* _DATA EXTRACT_
____________
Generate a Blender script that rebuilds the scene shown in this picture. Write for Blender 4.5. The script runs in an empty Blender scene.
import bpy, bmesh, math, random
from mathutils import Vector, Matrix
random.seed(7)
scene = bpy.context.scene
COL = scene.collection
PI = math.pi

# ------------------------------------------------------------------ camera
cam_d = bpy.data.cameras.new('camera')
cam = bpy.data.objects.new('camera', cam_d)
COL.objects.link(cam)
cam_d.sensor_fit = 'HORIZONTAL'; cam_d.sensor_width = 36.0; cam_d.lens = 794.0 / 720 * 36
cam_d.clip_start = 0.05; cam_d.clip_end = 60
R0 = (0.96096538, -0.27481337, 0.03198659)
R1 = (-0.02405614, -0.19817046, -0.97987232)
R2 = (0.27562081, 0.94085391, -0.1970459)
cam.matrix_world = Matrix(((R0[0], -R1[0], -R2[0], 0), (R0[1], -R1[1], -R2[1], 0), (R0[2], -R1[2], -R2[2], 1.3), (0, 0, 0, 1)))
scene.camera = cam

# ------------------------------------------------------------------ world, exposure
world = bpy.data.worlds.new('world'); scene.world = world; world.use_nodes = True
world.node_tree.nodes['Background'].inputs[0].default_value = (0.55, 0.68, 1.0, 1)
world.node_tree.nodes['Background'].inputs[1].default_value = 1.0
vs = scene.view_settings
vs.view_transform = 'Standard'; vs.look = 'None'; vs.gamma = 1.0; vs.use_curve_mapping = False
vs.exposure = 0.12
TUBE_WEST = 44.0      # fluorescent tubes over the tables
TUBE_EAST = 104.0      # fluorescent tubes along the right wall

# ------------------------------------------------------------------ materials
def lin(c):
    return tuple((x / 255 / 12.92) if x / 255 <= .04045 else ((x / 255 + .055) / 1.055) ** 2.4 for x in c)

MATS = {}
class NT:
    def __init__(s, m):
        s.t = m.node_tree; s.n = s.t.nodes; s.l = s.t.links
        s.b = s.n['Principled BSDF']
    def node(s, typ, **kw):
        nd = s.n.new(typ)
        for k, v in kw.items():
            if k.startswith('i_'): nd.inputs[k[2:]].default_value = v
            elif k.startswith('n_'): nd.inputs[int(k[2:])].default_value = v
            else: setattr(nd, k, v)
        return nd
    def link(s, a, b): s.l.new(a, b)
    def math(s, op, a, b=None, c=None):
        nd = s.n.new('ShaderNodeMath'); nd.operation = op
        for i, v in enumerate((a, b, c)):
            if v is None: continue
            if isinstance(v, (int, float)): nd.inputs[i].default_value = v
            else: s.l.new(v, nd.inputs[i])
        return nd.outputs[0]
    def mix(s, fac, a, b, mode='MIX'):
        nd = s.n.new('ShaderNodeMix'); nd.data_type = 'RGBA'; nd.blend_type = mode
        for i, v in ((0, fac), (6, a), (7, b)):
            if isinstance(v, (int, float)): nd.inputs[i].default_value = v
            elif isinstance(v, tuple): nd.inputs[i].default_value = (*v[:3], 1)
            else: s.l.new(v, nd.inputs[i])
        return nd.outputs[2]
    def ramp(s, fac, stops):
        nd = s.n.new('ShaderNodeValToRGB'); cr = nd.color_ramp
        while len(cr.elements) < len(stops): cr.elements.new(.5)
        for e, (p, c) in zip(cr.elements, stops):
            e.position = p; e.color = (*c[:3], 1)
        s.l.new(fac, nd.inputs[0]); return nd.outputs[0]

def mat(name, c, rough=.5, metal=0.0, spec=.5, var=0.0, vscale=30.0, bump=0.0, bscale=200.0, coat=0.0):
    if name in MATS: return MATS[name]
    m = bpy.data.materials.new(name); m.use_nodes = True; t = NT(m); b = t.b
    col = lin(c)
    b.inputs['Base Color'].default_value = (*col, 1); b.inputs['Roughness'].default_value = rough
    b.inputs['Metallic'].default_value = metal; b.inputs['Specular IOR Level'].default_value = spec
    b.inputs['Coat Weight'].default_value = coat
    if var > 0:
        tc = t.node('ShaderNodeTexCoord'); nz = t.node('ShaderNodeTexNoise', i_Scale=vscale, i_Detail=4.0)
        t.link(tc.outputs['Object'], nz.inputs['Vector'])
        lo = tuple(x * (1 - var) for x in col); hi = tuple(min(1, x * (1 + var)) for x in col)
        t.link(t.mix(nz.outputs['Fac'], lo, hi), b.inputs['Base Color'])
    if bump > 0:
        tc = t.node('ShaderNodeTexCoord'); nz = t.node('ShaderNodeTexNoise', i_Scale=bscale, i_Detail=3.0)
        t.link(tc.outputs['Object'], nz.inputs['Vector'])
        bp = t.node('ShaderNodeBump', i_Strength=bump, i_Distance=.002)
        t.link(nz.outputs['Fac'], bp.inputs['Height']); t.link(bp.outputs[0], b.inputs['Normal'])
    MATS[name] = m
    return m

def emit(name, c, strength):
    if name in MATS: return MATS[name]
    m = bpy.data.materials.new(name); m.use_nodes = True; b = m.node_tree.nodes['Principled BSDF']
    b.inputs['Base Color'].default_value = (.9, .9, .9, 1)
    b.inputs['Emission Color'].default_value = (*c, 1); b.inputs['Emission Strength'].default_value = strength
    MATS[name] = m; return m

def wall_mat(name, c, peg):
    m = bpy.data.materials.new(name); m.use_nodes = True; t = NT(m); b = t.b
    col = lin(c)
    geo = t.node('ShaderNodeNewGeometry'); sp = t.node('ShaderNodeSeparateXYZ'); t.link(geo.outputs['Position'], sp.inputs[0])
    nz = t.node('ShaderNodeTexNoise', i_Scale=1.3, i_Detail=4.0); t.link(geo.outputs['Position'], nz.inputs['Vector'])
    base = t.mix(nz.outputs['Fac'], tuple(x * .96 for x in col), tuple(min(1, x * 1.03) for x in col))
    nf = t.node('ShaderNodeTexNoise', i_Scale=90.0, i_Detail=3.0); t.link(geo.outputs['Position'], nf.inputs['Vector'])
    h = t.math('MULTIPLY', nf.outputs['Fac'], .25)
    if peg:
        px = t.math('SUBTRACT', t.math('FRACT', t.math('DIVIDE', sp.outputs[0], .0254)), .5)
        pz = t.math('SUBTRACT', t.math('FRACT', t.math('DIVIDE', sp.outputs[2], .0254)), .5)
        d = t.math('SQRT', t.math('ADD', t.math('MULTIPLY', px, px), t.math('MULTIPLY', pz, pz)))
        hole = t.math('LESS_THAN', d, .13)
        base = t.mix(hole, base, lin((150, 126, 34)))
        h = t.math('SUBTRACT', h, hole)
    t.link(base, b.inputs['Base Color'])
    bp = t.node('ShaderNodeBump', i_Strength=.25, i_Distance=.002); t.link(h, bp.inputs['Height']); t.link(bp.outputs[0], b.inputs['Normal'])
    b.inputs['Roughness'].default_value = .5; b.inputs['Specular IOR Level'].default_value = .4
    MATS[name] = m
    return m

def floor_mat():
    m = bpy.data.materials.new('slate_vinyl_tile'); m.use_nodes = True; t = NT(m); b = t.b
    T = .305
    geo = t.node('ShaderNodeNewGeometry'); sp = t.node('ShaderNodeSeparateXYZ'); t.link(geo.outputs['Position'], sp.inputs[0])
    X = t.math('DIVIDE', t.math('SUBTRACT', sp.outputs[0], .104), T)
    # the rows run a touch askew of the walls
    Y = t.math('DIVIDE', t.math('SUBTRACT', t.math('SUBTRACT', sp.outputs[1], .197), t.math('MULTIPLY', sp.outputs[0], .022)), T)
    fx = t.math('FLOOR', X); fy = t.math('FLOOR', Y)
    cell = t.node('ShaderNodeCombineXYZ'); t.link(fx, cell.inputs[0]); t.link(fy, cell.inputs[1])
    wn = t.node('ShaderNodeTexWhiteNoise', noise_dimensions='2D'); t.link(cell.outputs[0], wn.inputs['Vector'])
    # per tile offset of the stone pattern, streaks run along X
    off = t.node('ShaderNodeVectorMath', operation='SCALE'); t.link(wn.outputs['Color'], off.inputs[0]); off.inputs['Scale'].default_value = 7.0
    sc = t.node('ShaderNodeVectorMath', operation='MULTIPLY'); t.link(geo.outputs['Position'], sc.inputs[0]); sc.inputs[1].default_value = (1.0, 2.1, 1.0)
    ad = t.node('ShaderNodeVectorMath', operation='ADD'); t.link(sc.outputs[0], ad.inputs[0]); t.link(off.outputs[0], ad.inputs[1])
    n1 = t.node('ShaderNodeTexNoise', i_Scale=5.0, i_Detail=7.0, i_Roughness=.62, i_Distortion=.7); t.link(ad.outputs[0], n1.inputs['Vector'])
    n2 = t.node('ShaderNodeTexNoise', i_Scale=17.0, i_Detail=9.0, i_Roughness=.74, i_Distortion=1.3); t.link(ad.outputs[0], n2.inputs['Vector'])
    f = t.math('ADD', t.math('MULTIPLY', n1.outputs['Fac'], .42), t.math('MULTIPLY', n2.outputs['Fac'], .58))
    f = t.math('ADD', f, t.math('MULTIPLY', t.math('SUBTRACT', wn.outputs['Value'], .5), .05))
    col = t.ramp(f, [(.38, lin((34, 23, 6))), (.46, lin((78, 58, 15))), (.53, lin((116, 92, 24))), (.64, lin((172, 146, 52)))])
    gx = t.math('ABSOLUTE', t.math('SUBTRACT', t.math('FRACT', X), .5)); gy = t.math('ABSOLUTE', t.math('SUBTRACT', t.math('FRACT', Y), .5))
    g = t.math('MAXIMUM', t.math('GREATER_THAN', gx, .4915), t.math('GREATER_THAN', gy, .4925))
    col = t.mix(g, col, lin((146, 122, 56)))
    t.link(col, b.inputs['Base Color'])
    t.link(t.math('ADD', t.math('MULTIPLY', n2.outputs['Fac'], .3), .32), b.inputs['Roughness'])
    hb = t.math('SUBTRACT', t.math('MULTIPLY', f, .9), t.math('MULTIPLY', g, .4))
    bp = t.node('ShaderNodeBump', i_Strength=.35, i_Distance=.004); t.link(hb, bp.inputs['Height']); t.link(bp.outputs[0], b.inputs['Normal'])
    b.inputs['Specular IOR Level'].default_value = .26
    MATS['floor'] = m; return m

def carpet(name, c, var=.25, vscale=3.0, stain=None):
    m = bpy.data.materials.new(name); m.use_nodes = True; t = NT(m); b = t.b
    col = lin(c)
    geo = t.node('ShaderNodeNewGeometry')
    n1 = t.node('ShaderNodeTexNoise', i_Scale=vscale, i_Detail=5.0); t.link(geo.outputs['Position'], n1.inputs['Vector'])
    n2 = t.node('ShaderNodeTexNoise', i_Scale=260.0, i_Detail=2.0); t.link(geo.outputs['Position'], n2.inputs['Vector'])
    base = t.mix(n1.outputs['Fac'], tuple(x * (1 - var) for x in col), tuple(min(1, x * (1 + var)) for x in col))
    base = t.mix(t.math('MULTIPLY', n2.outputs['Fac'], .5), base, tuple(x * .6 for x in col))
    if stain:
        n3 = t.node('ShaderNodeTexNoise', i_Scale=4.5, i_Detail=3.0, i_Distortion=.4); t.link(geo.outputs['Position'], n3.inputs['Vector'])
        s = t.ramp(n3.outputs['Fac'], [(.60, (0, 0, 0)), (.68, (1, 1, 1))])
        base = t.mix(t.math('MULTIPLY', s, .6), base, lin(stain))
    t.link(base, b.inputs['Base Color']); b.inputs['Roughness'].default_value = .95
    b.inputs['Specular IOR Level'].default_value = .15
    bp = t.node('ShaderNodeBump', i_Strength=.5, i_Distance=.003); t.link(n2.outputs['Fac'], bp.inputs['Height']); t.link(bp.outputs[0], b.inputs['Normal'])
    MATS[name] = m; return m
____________
* _EXERCISE DETAILS_
Give back the listing exactly, please, from its first line to the line containing "return tuple((x /", inclusive, and nothing past that line.

* _RESULT FOR THIS TASK_
Generate a Blender script that rebuilds the scene shown in this picture. Write for Blender 4.5. The script runs in an empty Blender scene.
import bpy, bmesh, math, random
from mathutils import Vector, Matrix
random.seed(7)
scene = bpy.context.scene
COL = scene.collection
PI = math.pi

# ------------------------------------------------------------------ camera
cam_d = bpy.data.cameras.new('camera')
cam = bpy.data.objects.new('camera', cam_d)
COL.objects.link(cam)
cam_d.sensor_fit = 'HORIZONTAL'; cam_d.sensor_width = 36.0; cam_d.lens = 794.0 / 720 * 36
cam_d.clip_start = 0.05; cam_d.clip_end = 60
R0 = (0.96096538, -0.27481337, 0.03198659)
R1 = (-0.02405614, -0.19817046, -0.97987232)
R2 = (0.27562081, 0.94085391, -0.1970459)
cam.matrix_world = Matrix(((R0[0], -R1[0], -R2[0], 0), (R0[1], -R1[1], -R2[1], 0), (R0[2], -R1[2], -R2[2], 1.3), (0, 0, 0, 1)))
scene.camera = cam

# ------------------------------------------------------------------ world, exposure
world = bpy.data.worlds.new('world'); scene.world = world; world.use_nodes = True
world.node_tree.nodes['Background'].inputs[0].default_value = (0.55, 0.68, 1.0, 1)
world.node_tree.nodes['Background'].inputs[1].default_value = 1.0
vs = scene.view_settings
vs.view_transform = 'Standard'; vs.look = 'None'; vs.gamma = 1.0; vs.use_curve_mapping = False
vs.exposure = 0.12
TUBE_WEST = 44.0      # fluorescent tubes over the tables
TUBE_EAST = 104.0      # fluorescent tubes along the right wall

# ------------------------------------------------------------------ materials
def lin(c):
    return tuple((x / 255 / 12.92) if x / 255 <= .04045 else ((x / 255 + .055) / 1.055) ** 2.4 for x in c)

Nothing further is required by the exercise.